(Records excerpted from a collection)
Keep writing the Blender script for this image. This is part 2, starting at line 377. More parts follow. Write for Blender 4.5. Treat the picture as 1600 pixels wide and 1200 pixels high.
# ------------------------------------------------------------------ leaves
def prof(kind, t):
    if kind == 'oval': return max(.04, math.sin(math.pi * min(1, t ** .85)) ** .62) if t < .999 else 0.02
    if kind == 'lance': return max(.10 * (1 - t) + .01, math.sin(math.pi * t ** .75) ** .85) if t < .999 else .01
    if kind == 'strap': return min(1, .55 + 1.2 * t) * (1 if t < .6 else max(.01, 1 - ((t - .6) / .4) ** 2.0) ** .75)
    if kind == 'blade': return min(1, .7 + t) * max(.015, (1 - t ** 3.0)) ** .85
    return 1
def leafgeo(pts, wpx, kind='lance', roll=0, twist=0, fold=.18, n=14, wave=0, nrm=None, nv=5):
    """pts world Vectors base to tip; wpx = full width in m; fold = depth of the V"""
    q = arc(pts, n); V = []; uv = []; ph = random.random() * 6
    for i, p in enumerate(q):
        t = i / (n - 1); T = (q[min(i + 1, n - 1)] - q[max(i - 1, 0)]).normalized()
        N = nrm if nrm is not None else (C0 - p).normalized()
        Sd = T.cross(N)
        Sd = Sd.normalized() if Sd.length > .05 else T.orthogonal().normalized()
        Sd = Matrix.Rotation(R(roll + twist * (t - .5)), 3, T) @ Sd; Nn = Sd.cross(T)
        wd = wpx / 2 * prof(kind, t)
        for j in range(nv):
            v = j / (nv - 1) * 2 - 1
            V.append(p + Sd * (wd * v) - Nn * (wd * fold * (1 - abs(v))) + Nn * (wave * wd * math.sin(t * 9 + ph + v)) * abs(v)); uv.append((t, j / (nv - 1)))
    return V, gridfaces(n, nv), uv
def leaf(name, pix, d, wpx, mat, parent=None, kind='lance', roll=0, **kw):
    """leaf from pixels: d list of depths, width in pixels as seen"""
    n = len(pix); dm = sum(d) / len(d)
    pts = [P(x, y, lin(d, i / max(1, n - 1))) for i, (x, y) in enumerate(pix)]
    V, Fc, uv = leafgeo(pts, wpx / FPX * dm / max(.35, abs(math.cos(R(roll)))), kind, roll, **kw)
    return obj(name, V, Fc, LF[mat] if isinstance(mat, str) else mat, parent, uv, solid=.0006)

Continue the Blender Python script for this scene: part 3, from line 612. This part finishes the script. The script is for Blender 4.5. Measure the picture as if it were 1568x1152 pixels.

# Aim
Your task is to give the records above again, exactly.

# Final result
Keep writing the Blender script for this image. This is part 2, starting at line 377. More parts follow. Write for Blender 4.5. Treat the picture as 1600 pixels wide and 1200 pixels high.
# ------------------------------------------------------------------ leaves
def prof(kind, t):
    if kind == 'oval': return max(.04, math.sin(math.pi * min(1, t ** .85)) ** .62) if t < .999 else 0.02
    if kind == 'lance': return max(.10 * (1 - t) + .01, math.sin(math.pi * t ** .75) ** .85) if t < .999 else .01
    if kind == 'strap': return min(1, .55 + 1.2 * t) * (1 if t < .6 else max(.01, 1 - ((t - .6) / .4) ** 2.0) ** .75)
    if kind == 'blade': return min(1, .7 + t) * max(.015, (1 - t ** 3.0)) ** .85
    return 1
def leafgeo(pts, wpx, kind='lance', roll=0, twist=0, fold=.18, n=14, wave=0, nrm=None, nv=5):
    """pts world Vectors base to tip; wpx = full width in m; fold = depth of the V"""
    q = arc(pts, n); V = []; uv = []; ph = random.random() * 6
    for i, p in enumerate(q):
        t = i / (n - 1); T = (q[min(i + 1, n - 1)] - q[max(i - 1, 0)]).normalized()
        N = nrm if nrm is not None else (C0 - p).normalized()
        Sd = T.cross(N)
        Sd = Sd.normalized() if Sd.length > .05 else T.orthogonal().normalized()
        Sd = Matrix.Rotation(R(roll + twist * (t - .5)), 3, T) @ Sd; Nn = Sd.cross(T)
        wd = wpx / 2 * prof(kind, t)
        for j in range(nv):
            v = j / (nv - 1) * 2 - 1
            V.append(p + Sd * (wd * v) - Nn * (wd * fold * (1 - abs(v))) + Nn * (wave * wd * math.sin(t * 9 + ph + v)) * abs(v)); uv.append((t, j / (nv - 1)))
    return V, gridfaces(n, nv), uv
def leaf(name, pix, d, wpx, mat, parent=None, kind='lance', roll=0, **kw):
    """leaf from pixels: d list of depths, width in pixels as seen"""
    n = len(pix); dm = sum(d) / len(d)
    pts = [P(x, y, lin(d, i / max(1, n - 1))) for i, (x, y) in enumerate(pix)]
    V, Fc, uv = leafgeo(pts, wpx / FPX * dm / max(.35, abs(math.cos(R(roll)))), kind, roll, **kw)
    return obj(name, V, Fc, LF[mat] if isinstance(mat, str) else mat, parent, uv, solid=.0006)

Continue the Blender Python script for this scene: part 3, from line 612. This part finishes the script. The script is for Blender 4.5. Measure the picture as if it were 1568x1152 pixels.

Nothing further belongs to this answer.